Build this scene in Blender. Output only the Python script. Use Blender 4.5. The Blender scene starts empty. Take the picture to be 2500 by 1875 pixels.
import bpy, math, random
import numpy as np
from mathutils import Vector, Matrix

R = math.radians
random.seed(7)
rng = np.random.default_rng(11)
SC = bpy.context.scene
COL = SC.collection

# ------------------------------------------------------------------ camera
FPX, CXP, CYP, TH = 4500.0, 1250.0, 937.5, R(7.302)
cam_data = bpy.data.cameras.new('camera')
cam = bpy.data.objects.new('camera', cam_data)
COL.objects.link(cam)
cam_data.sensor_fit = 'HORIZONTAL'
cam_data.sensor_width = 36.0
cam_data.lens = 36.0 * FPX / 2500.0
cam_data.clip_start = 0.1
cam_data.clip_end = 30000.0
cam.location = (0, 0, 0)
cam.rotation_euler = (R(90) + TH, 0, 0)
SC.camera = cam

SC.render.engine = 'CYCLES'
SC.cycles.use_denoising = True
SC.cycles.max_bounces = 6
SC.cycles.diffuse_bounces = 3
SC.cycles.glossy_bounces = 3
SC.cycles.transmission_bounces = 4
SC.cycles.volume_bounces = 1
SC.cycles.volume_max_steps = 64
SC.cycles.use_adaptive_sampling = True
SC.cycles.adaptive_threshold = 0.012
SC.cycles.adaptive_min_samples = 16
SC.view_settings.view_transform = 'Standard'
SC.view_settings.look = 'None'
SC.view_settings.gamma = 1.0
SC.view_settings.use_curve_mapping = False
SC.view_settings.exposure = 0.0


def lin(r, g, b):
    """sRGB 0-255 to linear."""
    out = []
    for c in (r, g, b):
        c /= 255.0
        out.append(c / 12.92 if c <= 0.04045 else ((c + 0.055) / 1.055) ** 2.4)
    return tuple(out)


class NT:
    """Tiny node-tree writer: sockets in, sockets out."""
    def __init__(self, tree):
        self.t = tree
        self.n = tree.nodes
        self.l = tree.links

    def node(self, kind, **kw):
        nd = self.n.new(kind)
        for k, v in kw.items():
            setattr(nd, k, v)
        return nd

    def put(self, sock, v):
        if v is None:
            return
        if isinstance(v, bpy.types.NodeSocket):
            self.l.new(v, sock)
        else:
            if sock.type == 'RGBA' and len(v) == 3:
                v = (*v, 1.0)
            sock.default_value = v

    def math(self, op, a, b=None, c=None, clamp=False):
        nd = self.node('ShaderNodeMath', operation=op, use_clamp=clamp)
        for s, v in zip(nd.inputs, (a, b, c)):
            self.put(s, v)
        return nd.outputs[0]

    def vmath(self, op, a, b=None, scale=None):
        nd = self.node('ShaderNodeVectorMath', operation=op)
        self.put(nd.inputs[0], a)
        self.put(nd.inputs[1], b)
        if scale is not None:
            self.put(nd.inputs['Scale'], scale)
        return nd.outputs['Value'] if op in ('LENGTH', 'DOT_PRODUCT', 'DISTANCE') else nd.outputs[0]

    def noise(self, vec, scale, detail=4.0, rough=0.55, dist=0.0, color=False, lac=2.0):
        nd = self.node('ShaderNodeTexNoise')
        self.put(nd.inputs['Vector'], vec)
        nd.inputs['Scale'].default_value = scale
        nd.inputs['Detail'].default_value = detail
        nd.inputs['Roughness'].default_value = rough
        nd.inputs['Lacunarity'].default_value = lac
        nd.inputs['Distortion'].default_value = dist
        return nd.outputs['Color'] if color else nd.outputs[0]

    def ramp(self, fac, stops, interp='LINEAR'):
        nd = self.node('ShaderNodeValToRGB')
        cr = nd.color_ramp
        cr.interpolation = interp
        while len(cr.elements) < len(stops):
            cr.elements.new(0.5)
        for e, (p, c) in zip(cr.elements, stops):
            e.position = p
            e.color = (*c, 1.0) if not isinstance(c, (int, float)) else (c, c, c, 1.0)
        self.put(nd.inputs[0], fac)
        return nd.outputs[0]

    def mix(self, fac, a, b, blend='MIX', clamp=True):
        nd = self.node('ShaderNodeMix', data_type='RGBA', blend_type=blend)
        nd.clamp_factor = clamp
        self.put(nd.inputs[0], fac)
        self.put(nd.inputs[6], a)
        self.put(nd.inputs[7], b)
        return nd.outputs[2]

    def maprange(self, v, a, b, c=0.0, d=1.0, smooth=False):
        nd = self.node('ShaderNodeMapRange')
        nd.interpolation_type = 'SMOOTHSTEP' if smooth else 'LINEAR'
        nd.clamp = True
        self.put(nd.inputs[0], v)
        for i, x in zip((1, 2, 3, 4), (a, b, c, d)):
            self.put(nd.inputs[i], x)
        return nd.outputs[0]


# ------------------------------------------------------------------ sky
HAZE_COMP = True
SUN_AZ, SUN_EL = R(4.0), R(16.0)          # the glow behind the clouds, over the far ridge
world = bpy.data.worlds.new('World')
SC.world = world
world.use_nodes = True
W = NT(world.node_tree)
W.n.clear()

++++

## Task requirements
Your task is to quote the lines above, beginning with the first and ending with the one that holds "from mathutils import Vector, Matrix".

## Answer for this exercise
Build this scene in Blender. Output only the Python script. Use Blender 4.5. The Blender scene starts empty. Take the picture to be 2500 by 1875 pixels.
import bpy, math, random
import numpy as np
from mathutils import Vector, Matrix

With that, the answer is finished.